Under Rule 24(a)(2), "[o]n timely motion the court must permit anyone to intervene who. . . claims an interest relating to the property or transaction that is the subject of the action, and is so situated that disposing of the action may as a practical matter impair or impede the movant's ability to protect its interest, unless existing parties adequately represent that interest." The Ninth Circuit requires an applicant for intervention of right pursuant to Rule 24(a)(2) to satisfy each of four requirements:
United States v. Aerojet Gen. Corp., 606 F.3d 1142, 1148 (9th Cir. 2010) (citations omitted). "In determining whether intervention is appropriate, courts are guided primarily by practical and equitable considerations, and the requirements for intervention are broadly interpreted in favor of intervention." United States v. Alisal Water Corp., 370 F.3d 915, 919 (9th Cir. 2004) (citation omitted). The putative intervenor bears the burden of demonstrating that it has satisfied each of these requirements. Alisal Water Corp., 370 F.3d at 919; Prete v. Bradbury, 438 F.3d 949, 954 (9th Cir. 2006).
The Federal Defendants argue that DFG should not be permitted to intervene as of right because DFG does not satisfy the third and fourth requirements for intervention of right, an impairment of a claimed interest and inadequate representation by existing parties.
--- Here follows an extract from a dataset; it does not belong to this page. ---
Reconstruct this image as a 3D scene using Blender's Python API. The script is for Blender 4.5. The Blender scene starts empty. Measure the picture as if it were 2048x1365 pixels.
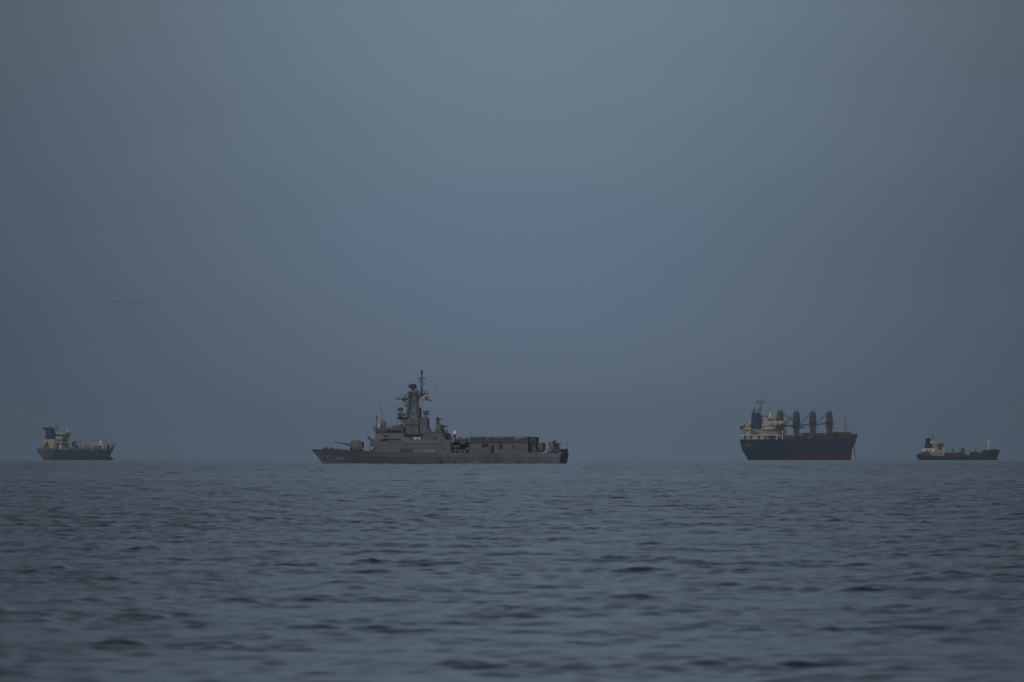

The Federal Defendants also argue more broadly that DFG should not be permitted to intervene in a case where the Court has no jurisdiction over the pending claims brought by the existing Plaintiffs and may not intervene to raise an ESA claim where DFG has failed to provide the required notice before bringing an ESA citizen-suit claim.
The Court does not reach the jurisdictional issues raised by the Federal Defendants because the Court finds that DFG has similar interests to the existing Parties and that DFG's interests are adequately represented by the existing parties. The Court consequently finds that DFG has failed to satisfy the fourth requirement for intervention of right. See Aerojet Gen. Corp., 606 F.3d at 1148.
As to the inquiry into whether the existing parties will adequately represent DFG's interests, the Court considers three factors: "(1) whether the interest of a present party is such that it will undoubtedly make all of a proposed intervenor's arguments; (2) whether the present party is capable and willing to make such arguments; and (3) whether a proposed intervenor would offer any necessary elements to the proceeding that other parties would neglect." Arakaki v. Cayetano, 324 F.3d 1078, 1086 (9th Cir. 2003) (citation omitted). When a would-be intervenor and an existing party "have the same ultimate objective, a presumption of adequacy of representation arises." Arakaki, 324 F.3d at 1086 (citations omitted).
DFG has not overcome this presumption that it is adequately represented by the existing Plaintiffs to the litigation. The two claims that DFG seeks to assert are very similar — if not identical — to those of the existing Plaintiffs. Those Plaintiffs are seeking the same ultimate outcome that DFG seeks and will likely make the same legal and factual arguments that DFG would. Indeed, the current Plaintiffs' Amended Complaint contains many of the same allegations and same prayers for relief contained in DFG's proposed Complaint. Doc. Nos. 25 & 29-3. Given the overlap in claims, a presumption of adequate representation arises. DFG has failed to rebut the presumption of adequate representation and persuade the Court that its interests are not adequately represented by the existing Parties or that it will materially contribute to the full development of the underlying issues. Thus, DFG's motion fails the fourth requirement to intervene of right.
For the foregoing reasons, DFG's motion to intervene (Doc. No. 29) is DENIED.